Reliability estimation of stress–strength model using finite mixture distributions under progressively interval censoring

Abstract

This paper considers the reliability estimation of the stress–strength model based on progressively Type-I interval censored data, where the random stress variable follows a Lindley distribution and the random strength variable follows a finite mixture of exponential distributions. The maximum likelihood estimation and 95% confidence interval estimation of the stress–strength reliability are deduced by using EM algorithm and Bootstrap sampling, respectively. The Bayesian estimation and 95% highest posterior density credible interval of the stress–strength reliability under squared error loss function are obtained by using the Metropolis–Hastings within Gibbs algorithm. To test the homogeneity of the finite mixture distributions, the D -test statistic is introduced.
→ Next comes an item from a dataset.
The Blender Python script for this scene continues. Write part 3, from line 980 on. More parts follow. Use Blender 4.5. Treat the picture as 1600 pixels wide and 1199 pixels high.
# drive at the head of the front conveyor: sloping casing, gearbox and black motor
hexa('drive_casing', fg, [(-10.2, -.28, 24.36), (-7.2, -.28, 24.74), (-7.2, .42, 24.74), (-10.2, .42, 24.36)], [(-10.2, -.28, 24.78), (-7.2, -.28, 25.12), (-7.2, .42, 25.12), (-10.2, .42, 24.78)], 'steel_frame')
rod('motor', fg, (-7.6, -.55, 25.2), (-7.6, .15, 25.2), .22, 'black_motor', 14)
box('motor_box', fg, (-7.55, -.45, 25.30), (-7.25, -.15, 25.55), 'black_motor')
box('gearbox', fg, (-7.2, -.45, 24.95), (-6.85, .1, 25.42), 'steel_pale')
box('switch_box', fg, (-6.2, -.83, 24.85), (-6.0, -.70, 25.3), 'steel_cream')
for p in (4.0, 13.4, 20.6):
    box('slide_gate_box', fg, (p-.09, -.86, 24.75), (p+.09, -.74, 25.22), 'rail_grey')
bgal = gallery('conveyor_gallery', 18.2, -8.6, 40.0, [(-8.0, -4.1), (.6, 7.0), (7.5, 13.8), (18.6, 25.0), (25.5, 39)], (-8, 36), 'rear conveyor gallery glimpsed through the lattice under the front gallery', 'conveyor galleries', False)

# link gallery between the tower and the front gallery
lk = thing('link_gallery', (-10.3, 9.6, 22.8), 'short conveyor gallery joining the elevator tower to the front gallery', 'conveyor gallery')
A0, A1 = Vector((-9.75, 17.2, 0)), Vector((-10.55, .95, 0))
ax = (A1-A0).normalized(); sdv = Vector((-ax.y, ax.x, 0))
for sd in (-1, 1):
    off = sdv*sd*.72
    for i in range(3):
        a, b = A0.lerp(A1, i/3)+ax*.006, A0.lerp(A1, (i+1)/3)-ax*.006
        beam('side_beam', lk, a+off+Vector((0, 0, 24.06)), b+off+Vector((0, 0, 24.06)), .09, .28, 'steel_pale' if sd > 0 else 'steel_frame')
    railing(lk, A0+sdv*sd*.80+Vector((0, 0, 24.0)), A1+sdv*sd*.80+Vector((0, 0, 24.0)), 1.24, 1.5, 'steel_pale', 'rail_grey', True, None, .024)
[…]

Then, we use the D -test statistic to test the homogeneity of a real data, compare the finite mixture exponential distributions with a single exponential distribution by using the Akaike information criterion (AIC) values, and analyze this data using the proposed methodology. Finally, Monte Carlo simulations are performed for illustrative purpose. • The stress–strength model applied to the progressively Type-I interval censoring. • The finite mixture distributions are applied to describe the strength variables. • The reliability is estimated by EM algorithm and MH within Gibbs algorithm. • The homogeneity of the mixture distribution is tested by the D-test statistic.